# Given task
Give back, exactly as written, the lines from the beginning of the listing through the one that contains "flat(nm + '_end', W, [(e[0]".

# Dataset content
#####

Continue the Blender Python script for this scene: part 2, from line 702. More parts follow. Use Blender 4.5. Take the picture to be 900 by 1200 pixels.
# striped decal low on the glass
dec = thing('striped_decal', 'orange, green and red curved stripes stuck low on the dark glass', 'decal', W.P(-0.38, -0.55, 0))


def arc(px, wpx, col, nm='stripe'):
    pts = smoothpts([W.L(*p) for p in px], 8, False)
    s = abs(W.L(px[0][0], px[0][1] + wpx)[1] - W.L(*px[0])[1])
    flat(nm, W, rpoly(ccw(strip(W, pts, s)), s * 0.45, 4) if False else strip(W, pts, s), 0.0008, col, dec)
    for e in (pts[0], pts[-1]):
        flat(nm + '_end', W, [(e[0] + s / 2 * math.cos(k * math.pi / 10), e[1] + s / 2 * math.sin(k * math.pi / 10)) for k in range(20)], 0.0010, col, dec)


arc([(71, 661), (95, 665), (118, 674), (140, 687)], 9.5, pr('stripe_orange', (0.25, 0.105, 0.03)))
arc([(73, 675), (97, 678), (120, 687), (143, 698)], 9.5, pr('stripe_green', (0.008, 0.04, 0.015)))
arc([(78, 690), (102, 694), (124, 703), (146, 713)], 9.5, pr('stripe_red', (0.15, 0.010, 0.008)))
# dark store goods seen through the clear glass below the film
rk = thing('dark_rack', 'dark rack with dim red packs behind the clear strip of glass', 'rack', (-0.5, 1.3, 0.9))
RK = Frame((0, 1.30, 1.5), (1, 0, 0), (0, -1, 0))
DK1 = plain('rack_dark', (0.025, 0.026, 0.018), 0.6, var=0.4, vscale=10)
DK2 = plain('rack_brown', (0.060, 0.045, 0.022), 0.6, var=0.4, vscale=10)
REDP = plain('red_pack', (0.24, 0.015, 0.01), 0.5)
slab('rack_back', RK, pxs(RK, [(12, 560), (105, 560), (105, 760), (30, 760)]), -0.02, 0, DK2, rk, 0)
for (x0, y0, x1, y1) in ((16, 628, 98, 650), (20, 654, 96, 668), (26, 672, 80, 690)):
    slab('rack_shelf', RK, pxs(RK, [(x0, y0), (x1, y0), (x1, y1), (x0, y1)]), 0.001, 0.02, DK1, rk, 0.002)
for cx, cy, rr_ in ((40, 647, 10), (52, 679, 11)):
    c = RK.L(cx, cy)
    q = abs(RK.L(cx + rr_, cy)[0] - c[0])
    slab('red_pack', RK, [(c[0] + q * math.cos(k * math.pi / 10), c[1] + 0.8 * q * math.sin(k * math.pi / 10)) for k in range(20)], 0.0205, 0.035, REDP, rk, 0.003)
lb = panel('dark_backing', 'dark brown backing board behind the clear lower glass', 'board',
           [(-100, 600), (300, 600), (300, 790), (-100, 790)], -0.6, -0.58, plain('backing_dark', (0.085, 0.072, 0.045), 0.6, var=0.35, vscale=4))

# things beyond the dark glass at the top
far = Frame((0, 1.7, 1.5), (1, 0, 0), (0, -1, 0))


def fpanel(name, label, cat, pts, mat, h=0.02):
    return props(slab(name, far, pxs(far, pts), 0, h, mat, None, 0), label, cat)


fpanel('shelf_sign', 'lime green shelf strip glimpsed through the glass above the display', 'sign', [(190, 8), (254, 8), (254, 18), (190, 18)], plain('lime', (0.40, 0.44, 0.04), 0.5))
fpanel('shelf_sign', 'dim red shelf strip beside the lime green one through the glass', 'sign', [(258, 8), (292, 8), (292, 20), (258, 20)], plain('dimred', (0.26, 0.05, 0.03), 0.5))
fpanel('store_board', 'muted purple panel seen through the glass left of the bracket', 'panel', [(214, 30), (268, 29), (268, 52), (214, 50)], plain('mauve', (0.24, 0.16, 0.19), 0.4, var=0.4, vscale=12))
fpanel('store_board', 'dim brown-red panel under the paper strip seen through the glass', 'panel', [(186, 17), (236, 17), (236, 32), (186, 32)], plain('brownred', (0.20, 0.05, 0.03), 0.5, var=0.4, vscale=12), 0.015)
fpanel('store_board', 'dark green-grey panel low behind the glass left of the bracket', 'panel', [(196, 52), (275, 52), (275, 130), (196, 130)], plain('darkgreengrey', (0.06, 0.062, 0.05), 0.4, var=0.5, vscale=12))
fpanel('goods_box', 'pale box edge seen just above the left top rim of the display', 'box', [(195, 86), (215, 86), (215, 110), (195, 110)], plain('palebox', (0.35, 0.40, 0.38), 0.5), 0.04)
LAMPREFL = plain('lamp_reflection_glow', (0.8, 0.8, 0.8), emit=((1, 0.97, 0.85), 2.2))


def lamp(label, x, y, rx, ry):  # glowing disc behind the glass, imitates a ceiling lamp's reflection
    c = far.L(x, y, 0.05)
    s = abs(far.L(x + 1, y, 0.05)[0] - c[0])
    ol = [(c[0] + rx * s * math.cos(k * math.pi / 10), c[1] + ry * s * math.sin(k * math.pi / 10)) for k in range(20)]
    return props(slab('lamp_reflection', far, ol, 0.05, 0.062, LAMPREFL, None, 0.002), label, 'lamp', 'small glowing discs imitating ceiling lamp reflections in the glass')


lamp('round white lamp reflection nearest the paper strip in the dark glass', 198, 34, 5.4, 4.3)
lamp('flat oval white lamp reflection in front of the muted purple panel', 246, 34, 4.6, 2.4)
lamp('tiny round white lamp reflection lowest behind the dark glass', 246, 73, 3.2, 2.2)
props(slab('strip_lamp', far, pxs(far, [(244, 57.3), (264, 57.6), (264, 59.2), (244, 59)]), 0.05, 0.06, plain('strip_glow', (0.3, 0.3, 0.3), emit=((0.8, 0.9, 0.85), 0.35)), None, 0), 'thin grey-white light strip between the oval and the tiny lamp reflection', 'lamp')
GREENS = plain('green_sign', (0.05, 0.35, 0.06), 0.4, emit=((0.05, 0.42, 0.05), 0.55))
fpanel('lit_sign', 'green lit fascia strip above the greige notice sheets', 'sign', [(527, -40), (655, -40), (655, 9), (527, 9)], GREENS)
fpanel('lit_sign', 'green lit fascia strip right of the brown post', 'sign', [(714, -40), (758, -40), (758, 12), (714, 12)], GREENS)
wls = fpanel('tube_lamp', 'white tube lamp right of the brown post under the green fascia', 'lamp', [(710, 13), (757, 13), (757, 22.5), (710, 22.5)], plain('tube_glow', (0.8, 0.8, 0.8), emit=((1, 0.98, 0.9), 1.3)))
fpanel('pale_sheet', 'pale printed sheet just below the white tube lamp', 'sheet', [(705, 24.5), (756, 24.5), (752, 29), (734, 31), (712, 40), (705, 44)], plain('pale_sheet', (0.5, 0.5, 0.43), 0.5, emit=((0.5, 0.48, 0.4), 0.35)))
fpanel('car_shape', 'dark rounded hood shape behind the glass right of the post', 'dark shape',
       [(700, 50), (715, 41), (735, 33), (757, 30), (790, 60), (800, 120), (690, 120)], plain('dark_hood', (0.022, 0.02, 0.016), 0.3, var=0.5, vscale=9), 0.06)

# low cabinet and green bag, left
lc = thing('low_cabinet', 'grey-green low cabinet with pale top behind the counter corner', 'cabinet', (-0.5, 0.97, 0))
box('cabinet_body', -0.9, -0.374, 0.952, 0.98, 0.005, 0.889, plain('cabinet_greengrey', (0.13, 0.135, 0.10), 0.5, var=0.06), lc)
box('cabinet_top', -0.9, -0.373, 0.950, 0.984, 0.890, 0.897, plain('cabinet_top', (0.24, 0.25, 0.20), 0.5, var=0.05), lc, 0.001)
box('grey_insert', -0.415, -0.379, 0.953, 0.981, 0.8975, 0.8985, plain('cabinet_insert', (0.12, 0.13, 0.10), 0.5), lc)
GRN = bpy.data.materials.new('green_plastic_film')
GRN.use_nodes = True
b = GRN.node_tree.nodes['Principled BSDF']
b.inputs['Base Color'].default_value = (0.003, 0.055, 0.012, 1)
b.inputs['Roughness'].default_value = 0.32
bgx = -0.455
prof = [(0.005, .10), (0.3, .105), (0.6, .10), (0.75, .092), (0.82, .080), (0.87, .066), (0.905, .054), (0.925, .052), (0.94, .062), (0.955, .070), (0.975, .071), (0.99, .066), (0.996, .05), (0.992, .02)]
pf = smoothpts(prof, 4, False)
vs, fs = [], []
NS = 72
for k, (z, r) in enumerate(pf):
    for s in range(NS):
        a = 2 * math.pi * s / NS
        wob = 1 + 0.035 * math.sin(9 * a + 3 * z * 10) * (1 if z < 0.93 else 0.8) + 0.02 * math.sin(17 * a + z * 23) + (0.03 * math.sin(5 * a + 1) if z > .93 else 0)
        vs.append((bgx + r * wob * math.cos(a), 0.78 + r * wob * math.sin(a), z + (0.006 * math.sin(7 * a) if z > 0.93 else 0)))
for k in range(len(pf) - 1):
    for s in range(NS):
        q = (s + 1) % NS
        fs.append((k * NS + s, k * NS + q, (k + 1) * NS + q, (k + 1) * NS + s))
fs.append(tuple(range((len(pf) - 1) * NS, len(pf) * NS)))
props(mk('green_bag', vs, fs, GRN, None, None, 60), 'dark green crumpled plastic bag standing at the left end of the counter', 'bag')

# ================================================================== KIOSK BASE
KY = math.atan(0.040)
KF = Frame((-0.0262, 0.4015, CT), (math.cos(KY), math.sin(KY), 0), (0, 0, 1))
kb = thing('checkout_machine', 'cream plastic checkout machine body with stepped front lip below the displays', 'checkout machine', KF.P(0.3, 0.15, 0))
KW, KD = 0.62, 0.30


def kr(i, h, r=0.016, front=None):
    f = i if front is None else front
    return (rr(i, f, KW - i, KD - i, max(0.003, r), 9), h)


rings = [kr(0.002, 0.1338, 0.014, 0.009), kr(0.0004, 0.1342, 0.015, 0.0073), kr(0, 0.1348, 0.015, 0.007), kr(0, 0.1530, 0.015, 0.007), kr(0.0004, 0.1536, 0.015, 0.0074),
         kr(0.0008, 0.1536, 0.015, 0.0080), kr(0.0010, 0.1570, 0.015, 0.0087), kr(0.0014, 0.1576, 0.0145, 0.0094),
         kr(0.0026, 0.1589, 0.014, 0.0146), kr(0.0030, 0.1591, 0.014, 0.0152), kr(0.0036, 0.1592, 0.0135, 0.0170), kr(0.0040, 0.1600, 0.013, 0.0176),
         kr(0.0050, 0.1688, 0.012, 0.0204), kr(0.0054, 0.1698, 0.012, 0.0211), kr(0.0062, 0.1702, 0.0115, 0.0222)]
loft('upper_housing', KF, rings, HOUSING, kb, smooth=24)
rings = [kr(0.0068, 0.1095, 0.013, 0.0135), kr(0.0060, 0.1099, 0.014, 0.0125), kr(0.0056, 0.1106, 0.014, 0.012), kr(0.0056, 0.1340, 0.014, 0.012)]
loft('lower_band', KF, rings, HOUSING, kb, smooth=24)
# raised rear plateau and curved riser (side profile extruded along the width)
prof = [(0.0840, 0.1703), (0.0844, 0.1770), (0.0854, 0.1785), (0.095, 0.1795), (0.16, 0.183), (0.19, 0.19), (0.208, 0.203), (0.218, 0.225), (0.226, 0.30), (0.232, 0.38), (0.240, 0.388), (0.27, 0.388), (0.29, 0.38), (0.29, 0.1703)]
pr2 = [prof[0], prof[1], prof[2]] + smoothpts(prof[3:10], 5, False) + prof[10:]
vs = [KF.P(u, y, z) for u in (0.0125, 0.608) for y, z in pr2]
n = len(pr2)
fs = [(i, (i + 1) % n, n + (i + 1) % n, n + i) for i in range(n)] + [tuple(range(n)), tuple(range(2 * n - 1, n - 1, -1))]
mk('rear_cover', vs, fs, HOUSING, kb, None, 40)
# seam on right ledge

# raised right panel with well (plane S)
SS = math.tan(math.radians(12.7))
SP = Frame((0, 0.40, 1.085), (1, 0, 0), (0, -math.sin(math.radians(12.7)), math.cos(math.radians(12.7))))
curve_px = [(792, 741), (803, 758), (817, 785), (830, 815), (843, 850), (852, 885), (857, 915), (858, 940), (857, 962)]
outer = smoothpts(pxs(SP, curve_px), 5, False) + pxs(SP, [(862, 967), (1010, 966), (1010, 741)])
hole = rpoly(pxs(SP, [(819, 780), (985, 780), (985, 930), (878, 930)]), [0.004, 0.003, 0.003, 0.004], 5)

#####

# Task solution
Continue the Blender Python script for this scene: part 2, from line 702. More parts follow. Use Blender 4.5. Take the picture to be 900 by 1200 pixels.
# striped decal low on the glass
dec = thing('striped_decal', 'orange, green and red curved stripes stuck low on the dark glass', 'decal', W.P(-0.38, -0.55, 0))


def arc(px, wpx, col, nm='stripe'):
    pts = smoothpts([W.L(*p) for p in px], 8, False)
    s = abs(W.L(px[0][0], px[0][1] + wpx)[1] - W.L(*px[0])[1])
    flat(nm, W, rpoly(ccw(strip(W, pts, s)), s * 0.45, 4) if False else strip(W, pts, s), 0.0008, col, dec)
    for e in (pts[0], pts[-1]):
        flat(nm + '_end', W, [(e[0] + s / 2 * math.cos(k * math.pi / 10), e[1] + s / 2 * math.sin(k * math.pi / 10)) for k in range(20)], 0.0010, col, dec)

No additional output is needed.